## [EXERCISE INSTRUCTIONS]
Below is a listing; reproduce each line of it exactly.

※

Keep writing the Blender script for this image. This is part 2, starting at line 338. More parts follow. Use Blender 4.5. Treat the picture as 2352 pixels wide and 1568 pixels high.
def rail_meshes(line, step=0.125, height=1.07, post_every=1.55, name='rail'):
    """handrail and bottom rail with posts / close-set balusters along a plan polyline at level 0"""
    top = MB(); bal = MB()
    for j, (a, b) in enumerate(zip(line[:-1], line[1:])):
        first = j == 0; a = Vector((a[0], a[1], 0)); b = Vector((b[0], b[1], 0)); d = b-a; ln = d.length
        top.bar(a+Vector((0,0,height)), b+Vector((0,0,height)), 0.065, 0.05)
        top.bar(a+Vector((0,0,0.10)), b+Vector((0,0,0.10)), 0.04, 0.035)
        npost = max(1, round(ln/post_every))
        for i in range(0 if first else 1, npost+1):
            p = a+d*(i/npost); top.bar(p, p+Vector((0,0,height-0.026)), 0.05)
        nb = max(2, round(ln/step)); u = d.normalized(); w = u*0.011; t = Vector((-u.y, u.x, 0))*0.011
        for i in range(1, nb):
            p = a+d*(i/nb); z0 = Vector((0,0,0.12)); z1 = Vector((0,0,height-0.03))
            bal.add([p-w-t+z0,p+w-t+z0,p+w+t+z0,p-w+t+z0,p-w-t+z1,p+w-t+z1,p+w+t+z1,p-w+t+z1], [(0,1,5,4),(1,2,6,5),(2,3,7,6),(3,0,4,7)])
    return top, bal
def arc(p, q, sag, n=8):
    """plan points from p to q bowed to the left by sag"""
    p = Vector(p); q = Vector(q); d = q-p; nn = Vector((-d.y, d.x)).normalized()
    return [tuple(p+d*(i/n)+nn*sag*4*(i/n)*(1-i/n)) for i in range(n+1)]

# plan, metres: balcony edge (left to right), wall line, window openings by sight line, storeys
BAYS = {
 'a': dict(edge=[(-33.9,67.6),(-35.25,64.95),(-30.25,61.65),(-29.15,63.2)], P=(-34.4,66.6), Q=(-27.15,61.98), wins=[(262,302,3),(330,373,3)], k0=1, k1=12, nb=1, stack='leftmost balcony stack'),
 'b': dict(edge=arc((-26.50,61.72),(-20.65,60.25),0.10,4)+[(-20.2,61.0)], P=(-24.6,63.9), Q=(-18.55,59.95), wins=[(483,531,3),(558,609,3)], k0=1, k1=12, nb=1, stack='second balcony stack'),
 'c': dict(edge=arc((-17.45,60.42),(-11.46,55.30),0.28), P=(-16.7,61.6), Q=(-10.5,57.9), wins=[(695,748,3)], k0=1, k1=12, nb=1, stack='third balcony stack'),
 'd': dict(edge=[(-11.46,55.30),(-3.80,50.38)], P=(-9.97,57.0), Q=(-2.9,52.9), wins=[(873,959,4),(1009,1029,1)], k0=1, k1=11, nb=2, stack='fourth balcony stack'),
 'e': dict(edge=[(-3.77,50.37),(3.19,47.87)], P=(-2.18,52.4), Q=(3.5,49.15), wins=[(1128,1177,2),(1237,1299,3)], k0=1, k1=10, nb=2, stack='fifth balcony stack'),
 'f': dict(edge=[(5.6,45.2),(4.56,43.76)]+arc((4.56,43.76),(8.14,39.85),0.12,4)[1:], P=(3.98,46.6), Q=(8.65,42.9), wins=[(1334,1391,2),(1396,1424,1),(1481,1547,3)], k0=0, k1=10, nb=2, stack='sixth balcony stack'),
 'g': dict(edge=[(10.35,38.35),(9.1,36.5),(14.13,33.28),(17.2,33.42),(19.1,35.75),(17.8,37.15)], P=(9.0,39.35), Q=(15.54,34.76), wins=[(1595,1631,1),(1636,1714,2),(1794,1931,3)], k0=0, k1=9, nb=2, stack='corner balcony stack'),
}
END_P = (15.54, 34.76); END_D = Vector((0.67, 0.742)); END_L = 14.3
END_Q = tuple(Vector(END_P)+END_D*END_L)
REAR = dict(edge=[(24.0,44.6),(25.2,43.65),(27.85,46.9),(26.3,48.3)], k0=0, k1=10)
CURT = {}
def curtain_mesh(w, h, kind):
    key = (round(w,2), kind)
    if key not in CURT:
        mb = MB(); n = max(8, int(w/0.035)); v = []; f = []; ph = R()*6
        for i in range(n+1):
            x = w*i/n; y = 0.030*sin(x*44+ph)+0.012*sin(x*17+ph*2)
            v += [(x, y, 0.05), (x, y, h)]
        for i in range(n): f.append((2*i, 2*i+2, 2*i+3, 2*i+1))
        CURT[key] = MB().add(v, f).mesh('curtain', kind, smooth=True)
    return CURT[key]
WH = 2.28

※

## [OUTPUT OF THE EXERCISE]
Keep writing the Blender script for this image. This is part 2, starting at line 338. More parts follow. Use Blender 4.5. Treat the picture as 2352 pixels wide and 1568 pixels high.
def rail_meshes(line, step=0.125, height=1.07, post_every=1.55, name='rail'):
    """handrail and bottom rail with posts / close-set balusters along a plan polyline at level 0"""
    top = MB(); bal = MB()
    for j, (a, b) in enumerate(zip(line[:-1], line[1:])):
        first = j == 0; a = Vector((a[0], a[1], 0)); b = Vector((b[0], b[1], 0)); d = b-a; ln = d.length
        top.bar(a+Vector((0,0,height)), b+Vector((0,0,height)), 0.065, 0.05)
        top.bar(a+Vector((0,0,0.10)), b+Vector((0,0,0.10)), 0.04, 0.035)
        npost = max(1, round(ln/post_every))
        for i in range(0 if first else 1, npost+1):
            p = a+d*(i/npost); top.bar(p, p+Vector((0,0,height-0.026)), 0.05)
        nb = max(2, round(ln/step)); u = d.normalized(); w = u*0.011; t = Vector((-u.y, u.x, 0))*0.011
        for i in range(1, nb):
            p = a+d*(i/nb); z0 = Vector((0,0,0.12)); z1 = Vector((0,0,height-0.03))
            bal.add([p-w-t+z0,p+w-t+z0,p+w+t+z0,p-w+t+z0,p-w-t+z1,p+w-t+z1,p+w+t+z1,p-w+t+z1], [(0,1,5,4),(1,2,6,5),(2,3,7,6),(3,0,4,7)])
    return top, bal
def arc(p, q, sag, n=8):
    """plan points from p to q bowed to the left by sag"""
    p = Vector(p); q = Vector(q); d = q-p; nn = Vector((-d.y, d.x)).normalized()
    return [tuple(p+d*(i/n)+nn*sag*4*(i/n)*(1-i/n)) for i in range(n+1)]

# plan, metres: balcony edge (left to right), wall line, window openings by sight line, storeys
BAYS = {
 'a': dict(edge=[(-33.9,67.6),(-35.25,64.95),(-30.25,61.65),(-29.15,63.2)], P=(-34.4,66.6), Q=(-27.15,61.98), wins=[(262,302,3),(330,373,3)], k0=1, k1=12, nb=1, stack='leftmost balcony stack'),
 'b': dict(edge=arc((-26.50,61.72),(-20.65,60.25),0.10,4)+[(-20.2,61.0)], P=(-24.6,63.9), Q=(-18.55,59.95), wins=[(483,531,3),(558,609,3)], k0=1, k1=12, nb=1, stack='second balcony stack'),
 'c': dict(edge=arc((-17.45,60.42),(-11.46,55.30),0.28), P=(-16.7,61.6), Q=(-10.5,57.9), wins=[(695,748,3)], k0=1, k1=12, nb=1, stack='third balcony stack'),
 'd': dict(edge=[(-11.46,55.30),(-3.80,50.38)], P=(-9.97,57.0), Q=(-2.9,52.9), wins=[(873,959,4),(1009,1029,1)], k0=1, k1=11, nb=2, stack='fourth balcony stack'),
 'e': dict(edge=[(-3.77,50.37),(3.19,47.87)], P=(-2.18,52.4), Q=(3.5,49.15), wins=[(1128,1177,2),(1237,1299,3)], k0=1, k1=10, nb=2, stack='fifth balcony stack'),
 'f': dict(edge=[(5.6,45.2),(4.56,43.76)]+arc((4.56,43.76),(8.14,39.85),0.12,4)[1:], P=(3.98,46.6), Q=(8.65,42.9), wins=[(1334,1391,2),(1396,1424,1),(1481,1547,3)], k0=0, k1=10, nb=2, stack='sixth balcony stack'),
 'g': dict(edge=[(10.35,38.35),(9.1,36.5),(14.13,33.28),(17.2,33.42),(19.1,35.75),(17.8,37.15)], P=(9.0,39.35), Q=(15.54,34.76), wins=[(1595,1631,1),(1636,1714,2),(1794,1931,3)], k0=0, k1=9, nb=2, stack='corner balcony stack'),
}
END_P = (15.54, 34.76); END_D = Vector((0.67, 0.742)); END_L = 14.3
END_Q = tuple(Vector(END_P)+END_D*END_L)
REAR = dict(edge=[(24.0,44.6),(25.2,43.65),(27.85,46.9),(26.3,48.3)], k0=0, k1=10)
CURT = {}
def curtain_mesh(w, h, kind):
    key = (round(w,2), kind)
    if key not in CURT:
        mb = MB(); n = max(8, int(w/0.035)); v = []; f = []; ph = R()*6
        for i in range(n+1):
            x = w*i/n; y = 0.030*sin(x*44+ph)+0.012*sin(x*17+ph*2)
            v += [(x, y, 0.05), (x, y, h)]
        for i in range(n): f.append((2*i, 2*i+2, 2*i+3, 2*i+1))
        CURT[key] = MB().add(v, f).mesh('curtain', kind, smooth=True)
    return CURT[key]
WH = 2.28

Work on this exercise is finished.